Celant achieved such intercultural exchange by hanging works by Western artists on gray walls, often across the room from Lashai’s works, which are hung on white walls. But first, he had to dig into the collection itself.

“We went downstairs, and we started to get out all of the works,” Celant said of his first trip to Iran. “I was seeing that they were not in a bad state—not high tech, but well kept.” None of the work required restoration. Celant, a former senior curator at the Guggenheim, is no stranger to impressive collections. But even for a seasoned scholar of the arts, finally seeing the collection proved exhilarating.

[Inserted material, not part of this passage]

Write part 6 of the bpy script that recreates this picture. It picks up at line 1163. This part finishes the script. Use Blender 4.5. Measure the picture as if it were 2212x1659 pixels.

The empress was also pleased to hear that the Western works would be on view. “I’m happy the collection is there, because in the beginning of what happened, I was very worried for these works,” she said in a recent phone conversation. She was especially concerned after what she termed an ill- conceived exchange in which the Iranian regime traded a de Kooning for a copy of the Shahnameh. “I once called the museum, many years ago, and I said, ‘I’m a student of art’—I wanted to talk to someone. They gave me someone, and I said, ‘Listen, this is a cultural heritage and wealth for our country. It’s also a material wealth. It’s for our people. Don’t exchange anything [from the collection].’” (The empress said it was not the only time she has called and anonymously suggested the regime’s artistic institutions change their ways.)

The art world has long been similarly concerned about the state of the collection. In 2012, a Jackson Pollock piece, Mural on Indian Red Ground, was seized by Iranian customs agents upon its return from Japan, where it had been on loan. “Can you believe it? A Jackson Pollock of that price in the basement of customs?” the empress said. “God knows with what. Fortunately, it came out.”

For the former queen, who recalled meeting Warhol, Marc Chagall, Henry Moore, Paul Jenkins, Salvador Dalí, and other artists, the exhibition is a positive development. “I’m happy that the Iranian people put this on exhibit because the Iranian people can see what they have,” she said. “I was very happy when an Iranian woman painter e-mailed me from inside Iran and told me that she had tears in her eyes when she was in front of a Rothko.”

It has been reported that museums in Washington, D.C., Berlin, and Frankfurt are eager to show parts of the collection. Celant said it remains unclear whether the exhibition he co-curated will be able to travel.

“The main problem is that to bring the collection is so expensive,” Celant said, citing potentially

insurmountable insurance costs. “It’s a difficult situation. Also, the museum will probably ask a reasonable fee to increase their situation. It’s normal—they know they have a big carrot. It could be that only Farideh’s [works] can travel.”

If the full show does make its way to, say, Paris, the pieces could be re-united with the woman who acquired them. “Of course, if the collection comes outside of Iran, I might go and see it,” the empress said.